━━━━━ EXERCISE MATERIAL

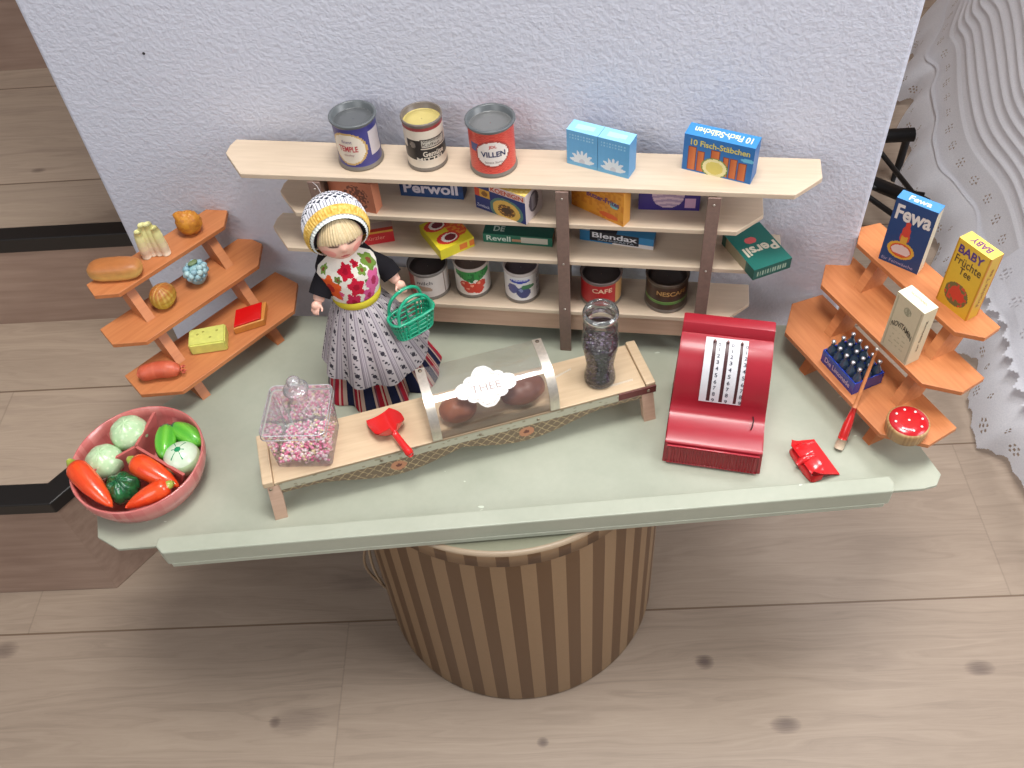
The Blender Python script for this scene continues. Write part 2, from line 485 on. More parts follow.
# ------------------------------------------------------------------ cans
def can(name, label, r, h, pos, rz, lab, inner, rim, texts=(), group=None, flare=1.04, base=(120, 112, 104), recess=.0065, botflare=1.03):
    """open toy tin: lab(a,w) paints the wall, a = angle from the front (-pi..pi), w = height 0..1"""
    n = 96; m = 40
    g = MB()
    def wall(a, w_):
        a = (a + PI) % (2 * PI) - PI
        return lab(a, w_)
    pf = [(r * botflare, .0006), (r * botflare, .0022)]
    g.lathe([(.0005, .0004), (r * botflare - .001, .0004)], n, base); g.lathe([(r * botflare - .001, .0004)] + pf, n, base)
    g.lathe([(r * botflare, .0022), (r, .0045)], n, base)
    g.lathe([(r, .0045 + (h - .009) * k / m) for k in range(m + 1)], n, wall)
    g.lathe([(r, h - .0045), (r * flare, h - .002), (r * flare, h - .0004)], n, rim)
    g.lathe([(r * flare, h - .0004), (r * flare - .0012, h), (r * .955, h - .0008), (r * .945, h - recess)], n, rim)
    g.lathe([(r * .945, h - recess), (r * .90, h - recess - .0006), (r * .86, h - recess + .0002), (r * .5, h - recess + .0004), (.0004, h - recess + .0004)], n, inner or rim)
    o = g.build(name, 'enamel')
    if texts:
        for (tx, a0, a1, z0, z1, c, bo) in texts:
            t = MB(); t.text(tx, a0, a1, z0, z1, c, lambda a, z: ((r + .00025) * sin(a), -(r + .00025) * cos(a), z), bo)
            t.build('lettering', 'enamel', o, weld=False)
    put(o, pos, rz)
    return tag(o, label, 'tin can', group)

GR = (92, 96, 98)
def lab1(a, w_):
    if El(a, w_, -.35, .48, .82, .38): return (226, 214, 196)
    if El(a, w_, -.35, .48, .92, .43): return (196, 160, 96)
    if a > .75 and a < 1.5 and .22 < w_ < .86: return (205, 196, 198)
    return (62, 62, 128)
can('tin_can', 'blue round tin with a cream oval panel, leftmost on the top shelf', .0212, .0515, (-.1278, .7945, .5875), -2, lab1, (92, 94, 96), GR,
    [('TEMPLE', -.82, .12, .022, .0285, (190, 60, 70), .02), ('finest', -.6, -.1, .0315, .035, (120, 90, 130), 0), ('quality', -.6, -.1, .0165, .0195, (150, 80, 80), 0)], flare=1.09, botflare=1.07)
def lab2(a, w_):
    if w_ > .93: return (150, 60, 60)
    if -.15 < a < 1.3 and .50 < w_ < .72: return (196, 190, 176) if (-.08 < a < 1.22 and .53 < w_ < .69) else (60, 54, 50)
    if .2 < w_ < .47: return (38, 34, 34)
    if El(a, w_, -.55, .58, .28, .13): return (120, 112, 104) if El(a, w_, -.55, .58, .15, .08) else (38, 34, 34)
    if -.9 < a < -.15 and .2 < w_ < .7: return (38, 34, 34)
    return (218, 206, 188)
can('tin_can', 'cream round tin with black bands and a gold lid, second on the top shelf', .0192, .0535, (-.0617, .7809, .5875), -4, lab2, (196, 178, 110), (110, 100, 92),
    [('Schweizer', -.02, 1.1, .0335, .037, (60, 54, 50), 0), ('Kaffee', -.02, .9, .029, .0325, (60, 54, 50), 0), ('Gemüse', -.05, 1.1, .0175, .0235, (216, 206, 190), .02), ('MITTEL', -.4, 1.1, .0125, .0165, (216, 206, 190), .02)], flare=1.05)
def lab3(a, w_):
    if El(a, w_, -.02, .5, .72, .30): return (232, 222, 214)
    if El(a, w_, -.02, .5, .80, .34): return (160, 60, 52)
    if -1.1 < a < -.65 and .52 < w_ < .72: return (70, 80, 130)
    return (204, 66, 56) if ((int(a * 22) + int(w_ * 34)) % 2) else (214, 84, 70)
can('tin_can', 'red round tin with a white oval panel, third on the top shelf', .0218, .053, (.0026, .7645, .5875), 0, lab3, (112, 112, 112), GR,
    [('VILLEN', -.55, .55, .0235, .0295, (52, 58, 96), .03), ('JDL', -.18, .18, .0325, .0365, (196, 60, 60), .02), ('feinste Sorte', -.4, .4, .0165, .019, (120, 90, 90), 0)], flare=1.10, botflare=1.06)

def labw(a, w_):
    if -.9 < a < .7 and .3 < w_ < .55 and El(a, w_, -.5, .35, .5, .2): return (170, 140, 120)
    if abs(a - .75) < .03: return (130, 110, 100)
    if -1.5 < a < -.9: return (176, 60, 58)
    return (206, 196, 190)
p = SH(-.1528, .0262, .0606)
can('tin_can', 'cream tin with faint script behind the doll, on the lowest shelf', .0215, .0375, p, 8, labw, (70, 62, 62), (120, 112, 108), [('milch', -.75, .05, .0225, .0275, (70, 60, 66), .0)])
def labch(a, w_):
    if w_ > .60 - .55 * abs(a) * .5 + .1 * sin(a * 9) and abs(a) < 1.1 and w_ > .5 + .28 * abs(a): return (52, 140, 66) if hsh(int(a * 18), int(w_ * 14)) > .25 else (36, 104, 50)
    for (cx, cy) in ((-.5, .45), (0, .36), (.42, .45), (-.25, .25), (.25, .22)):
        if El(a, w_, cx, cy, .32, .16): return (206, 62, 44) if not El(a, w_, cx - .1, cy + .05, .1, .05) else (235, 150, 120)
    return (228, 220, 212)
p = SH(-.1048, .0308, .0606)
can('tin_can', 'white tin showing red cherries and green leaves, on the lowest shelf', .0192, .0425, p, 2, labch, (110, 92, 84), (196, 180, 172))
def labpl(a, w_):
    if El(a, w_, .3, .56, .5, .09) and a > .0: return (66, 120, 80)
    if El(a, w_, .1, .34, .42, .24): return (70, 72, 120) if not El(a, w_, -.05, .44, .12, .08) else (130, 140, 180)
    if El(a, w_, -.55, .48, .34, .2): return (88, 88, 140)
    if El(a, w_, -.1, .82, .62, .085): return (58, 70, 170)
    if a > .95: return (200, 196, 200) if (int(w_ * 24) % 2) else (120, 118, 130)
    return (224, 220, 218)
p = SH(-.0496, .0262, .0606)
can('tin_can', 'white tin showing blue plums, on the lowest shelf left of the middle upright', .0186, .0425, p, -4, labpl, (80, 70, 76), (196, 184, 180), [('Pflaumen', -.6, .4, .0325, .0365, (230, 230, 240), .02)])
def labre(a, w_):
    if a > .62: return (206, 160, 100)
    return (176, 34, 38) if w_ > .1 else (150, 28, 32)
p = SH(.0365, .028, .0606)
can('tin_can', 'red and tan coffee tin on the lowest shelf, behind the glass jar', .0218, .037, p, 2, labre, (60, 52, 50), (110, 96, 92), [('CAFE', -.62, .38, .0225, .0285, (226, 190, 160), .02)])
def labbr(a, w_):
    if .24 < w_ < .38: return (94, 136, 66) if w_ < .36 else (130, 166, 90)
    if .5 < w_ < .9 and abs(a) < 1.2: return (74, 46, 34)
    return (70, 52, 42)
p = SH(.1061, .0272, .0606)
can('tin_can', 'dark brown coffee tin with a green stripe, rightmost on the lowest shelf', .0222, .040, p, 4, labbr, (54, 44, 40), (86, 70, 58), [('NESCAFE', -.75, .75, .0245, .0305, (196, 150, 90), .02)])

# ------------------------------------------------------------------ cartons
def carton(name, label, A, yaw, w, d, h, side, front=None, top=None, right=None, left=None, texts=(), cat='box', group=None, res=.0008, off=.0):
    """A = front left bottom corner; front(s,t), top(s,t), right(s,t), left(s,t) paint the faces"""
    nx, ny, nz = max(4, int(w / res)), max(4, int(d / res)), max(4, int(h / res))
    g = MB()
    cf = lambda fn: (fn if fn else (lambda s, t: side))
    g.grid(nx, nz, lambda u, v_: (w * u, 0, h * v_), cf(front), False)
    g.grid(nx, nz, lambda u, v_: (w * (1 - u), d, h * v_), side, False)
    g.grid(nx, ny, lambda u, v_: (w * u, d * v_, h), cf(top), False)
    g.grid(nx, ny, lambda u, v_: (w * u, d * (1 - v_), 0), side, False)
    g.grid(ny, nz, lambda u, v_: (w, d * u, h * v_), cf(right), False)
    g.grid(ny, nz, lambda u, v_: (0, d * (1 - u), h * v_), cf(left), False)
    o = g.build(name, 'card')
    if texts:
        e = .00025
        PLC = {'front': lambda x, z: (x * w, -e, z * h), 'top': lambda x, y: (x * w, y * d, h + e), 'right': lambda x, z: (w + e, x * d, z * h),
               'left': lambda x, z: (-e, (1 - x) * d, z * h), 'rightup': lambda x, z: (w + e, (1 - z) * d, x * h), 'leftup': lambda x, z: (-e, z * d, x * h)}
        for tx in texts:
            face, s_, x0, x1, z0, z1, c, bo = tx[:8]
            pl = PLC.get(face) or face
            t = MB(); t.text(s_, x0, x1, z0, z1, c, pl, bo, len(tx) > 8 and tx[8])
            t.build('lettering', 'card', o, weld=False)
    put(o, A, yaw)
    return tag(o, label, cat, group)

# top shelf
LB = (96, 166, 214)
def blossom(s, t):
    for (dx) in (0,):
        a = math.atan2(t - .14, (s - .5) * 1.0)
        rr_ = math.hypot((s - .5) * 1.0, (t - .14) * 1.15)
        if t > .10 and rr_ < .33 + .07 * sin(a * 13): return (214, 224, 232) if rr_ > .1 else (196, 200, 210)
    if .72 < t < .9 and .1 < s < .9 and int(s * 22) % 2 == 0 and int(t * 22) % 2 == 1: return (150, 200, 228)
    return LB if t > .1 else (110, 176, 216)
ptop = lambda s, t: (176, 222, 244) if (.2 < s < .8 and .3 < t < .7 and hsh(int(s * 12), int(t * 3)) > .45) else (146, 208, 240)
yw = R(-31.4)
for k in range(2):
    A = Vector((.0729, .7553, .5875)) + Vector((cos(yw), sin(yw), 0)) * (.0322 * k)
    carton('washing_powder_box', ('light blue small box with a white burst, left one of a touching pair', 'light blue small box with a white burst, right one of a touching pair')[k],
           A, -31.4, .0318, .0172, .0385, (84, 150, 200), blossom, ptop, None, None, group='pair of light blue boxes on the top shelf')
def fishfront(s, t):
    if El(s, t, .47, .22, .175, .245): 
        if El(s, t, .47, .22, .125, .175): return (222, 206, 110)
        return (236, 226, 170)
    if El(s, t, .47, .22, .195, .275): return (120, 140, 60)
    for k, (a, b_, hh) in enumerate(((.07, .19, .70), (.20, .31, .62), (.40, .53, .72), (.58, .66, .60), (.67, .785, .60), (.80, .92, .54))):
        if a < s < b_ and .05 < t < hh: return (128, 58, 34) if (s - a < .012 or b_ - s < .012 or hh - t < .03) else mixcol((190, 92, 46), (216, 126, 70), (s - a) / (b_ - a))
    if El(s, t, .92, .62, .1, .05): return (110, 190, 220)
    return (38, 112, 180)
carton('fish_finger_box', 'blue box of fish fingers with a lemon slice on the top shelf', (.1794, .7302, .5875), -30.1, .0665, .0188, .0395, (36, 106, 172), fishfront, lambda s, t: (60, 140, 205),
       texts=[('front', '10 Fisch-Stäbchen', .10, .94, .74, .90, (220, 206, 96), .02), ('top', '10 Fisch-Stäbchen', .10, .92, .25, .75, (236, 240, 190), .02, True)])
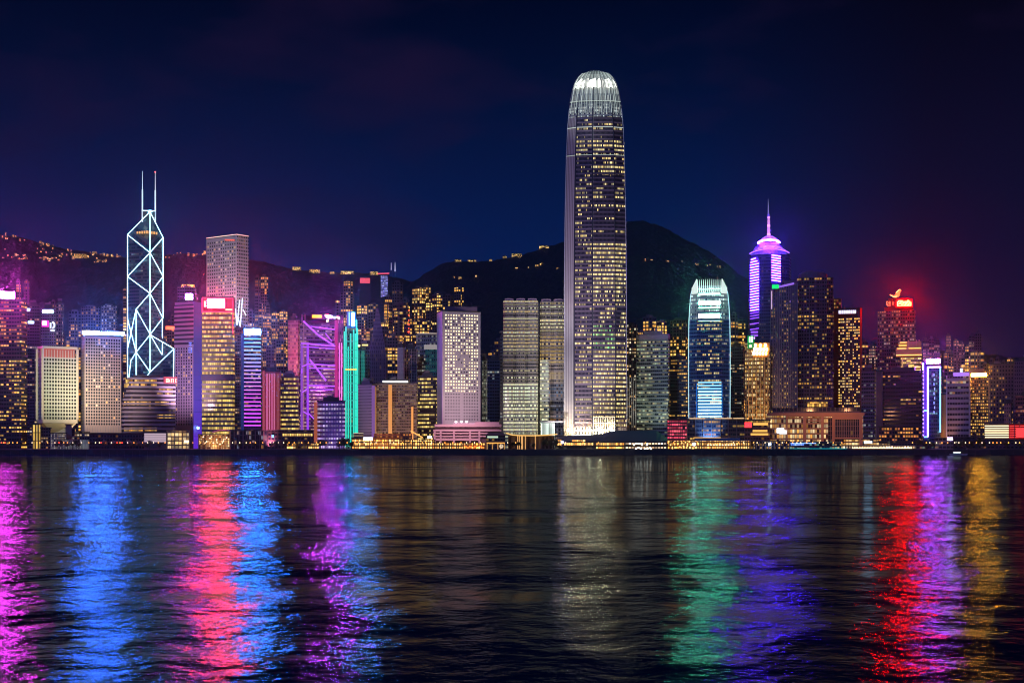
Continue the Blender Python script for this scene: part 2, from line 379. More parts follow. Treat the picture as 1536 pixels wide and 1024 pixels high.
f_purp = facade((.10, .05, .22), (.05, .02, .12), 3.0, 4.6, .8, .5, 1.4, (.55, .3, 1), (.85, .7, 1), .75, .2, 4, 1.4)
f_lav = facade((.22, .17, .27), (.03, .02, .05), 2.6, 3.6, .55, .5, .06, GOLD, WHT, .8, .3, 5)
RED, MAG, CYN, BLU, PUR = (1, .05, .05), (1, .08, .72), (.08, .62, 1), (.05, .2, 1), (.35, .07, 1)

# ================================================================ left end
f = office('tall dark office tower with gold window rows under a blazing magenta sign, at far left', -34, 32, 41, 25, 449, 1560, f_dkgold, plant=False)
sign(f, -24, 22, 437.5, 447.5, em((1, .05, .72), 62, True), fr=DARKM, label='blank glowing magenta-white sign panel')
floor_bands(f, f.P, f.z(655), f.z(452), 4.3*2, .9, paint((.10, .07, .10), .6))
f = office('slim dark blue office tower with small white top lights, right of the magenta-signed tower', 41, 59, 60, 10, 459, 1740, f_blue2)
sign(f, 39.5, 45, 463, 467, em((.5, .85, 1), 5)); sign(f, 42, 51, 482, 485.5, em((.5, .8, 1), 4))
f = office('lavender tower with a blue-white roof bar and small magenta screen, behind the cream block', 61, 82, 84, 20, 462, 1720, f_lav)
sign(f, 64, 79.5, 465, 469.5, em((.35, .75, 1), 9, True)); sign(f, 63.5, 70, 482, 488, em((1, .55, .95), 6), label='small white-hot screen'); sign(f, 62.5, 73.5, 480.5, 490.5, em((1, .04, .6), 1.2), out=.3)
e = MB()
for i in range(10):
    a, b = -PI/2+PI*i/10, -PI/2+PI*(i+1)/10
    e.tube((f.u(78.5+3.3*math.cos(a)), -2, f.z(487.5-4.5*math.sin(a))), (f.u(78.5+3.3*math.cos(b)), -2, f.z(487.5-4.5*math.sin(b))), .8)
e.tube((f.u(75.8), -2, f.z(492)), (f.u(75.8), -2, f.z(484)), .8); e.tube((f.u(75.5), -2, f.z(495.5)), (f.u(82), -2, f.z(495.5)), .6)
e.build('emblem', em((.7, .85, 1), 2.5), f.o, label='curved white neon emblem')
f = office('narrow grey residential tower with amber windows, right of the tower with the magenta screen', 84, 93, 95, 20, 457, 1735, f_res3)

# cream framed block on its inverted pyramid
f = Fr('office_block', 'cream framed office block with a greenish grid of windows on an inverted pyramid base', 'office block', 86, 1560); P = f.quad(57, 65, 115, 72)
zb, zt = f.z(632), f.z(519)
bw = math.dist(P[1], P[2])/12
MB().prism(P, zb, zt-12, 0, 0, True).build('wall', [facade((.55, .55, .45), (.03, .04, .03), bw, 4.0, .66, .6, .05, WHT, GRN, .4, .2, 5)], f.o)
C = paint((.68, .58, .42), .6); P2 = offset_poly(P, .9)
MB().prism(P2, zt-2.6, zt, bottom=True).build('roof_slab', C, f.o)
MB().prism(P2, zb-1.6, zb+2, bottom=True).build('base_beam', C, f.o)
for (a, b) in ((P[0], P[1]), (P[1], P[2])):
    me = MB().box(-1.1, 1.1, -.9, .9, 0, zt-zb-4.6).mesh(C)
for p in P2[:3]: place('corner_column', me, f.o, (*p, zb+2), math.radians(-20))
MB().prism(offset_poly(P, -1.5), zt-12, zt-2.6, bottom=True).build('recessed_top_floor', em((.8, .12, .05), .55), f.o)
fins(f, P[1], P[2], 13, .45, .7, zb+2, zt-4, paint((.62, .6, .48), .6))
fins(f, P[0], P[1], 5, .45, .7, zb+2, zt-4, paint((.6, .62, .5), .6))
floor_bands(f, P, zb+4.2, zt-11, 4.0, .5, paint((.6, .62, .5), .6), out=.5)
cP = [(f.u(77), 14), (f.u(78), 10), (f.u(100), 10), (f.u(99), 24)]
MB().loft([(cP, f.z(650)), (P, zb-1.7)], top=0).build('inverted_base', paint((.75, .6, .36), .5), f.o)  # gold light on the sloping underside is put into this paint as well
q = MB().box(f.u(76), f.u(101), 10, 22, 0, f.z(650)).build('pedestal', CONC, f.o)
flood(f, f.u(84), -16, 15, f.u(86), 6, zb-5, 70000, (1, .6, .16), 120); flood(f, f.u(92), -100, 60, f.u(90), 0, (zb+zt)/2, 380000, (1, 1, .62), 62)
flood(f, f.u(75), -9, zt-9.5, f.u(92), -2, zt-8, 3500, (1, .2, .08), 100)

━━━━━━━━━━

AIM: Write out again only the lines from the line containing "Continue the Blender" through the line containing "RED, MAG, CYN, BLU, PUR", both included, exactly as they are.

OUTPUT BELOW:
Continue the Blender Python script for this scene: part 2, from line 379. More parts follow. Treat the picture as 1536 pixels wide and 1024 pixels high.
f_purp = facade((.10, .05, .22), (.05, .02, .12), 3.0, 4.6, .8, .5, 1.4, (.55, .3, 1), (.85, .7, 1), .75, .2, 4, 1.4)
f_lav = facade((.22, .17, .27), (.03, .02, .05), 2.6, 3.6, .55, .5, .06, GOLD, WHT, .8, .3, 5)
RED, MAG, CYN, BLU, PUR = (1, .05, .05), (1, .08, .72), (.08, .62, 1), (.05, .2, 1), (.35, .07, 1)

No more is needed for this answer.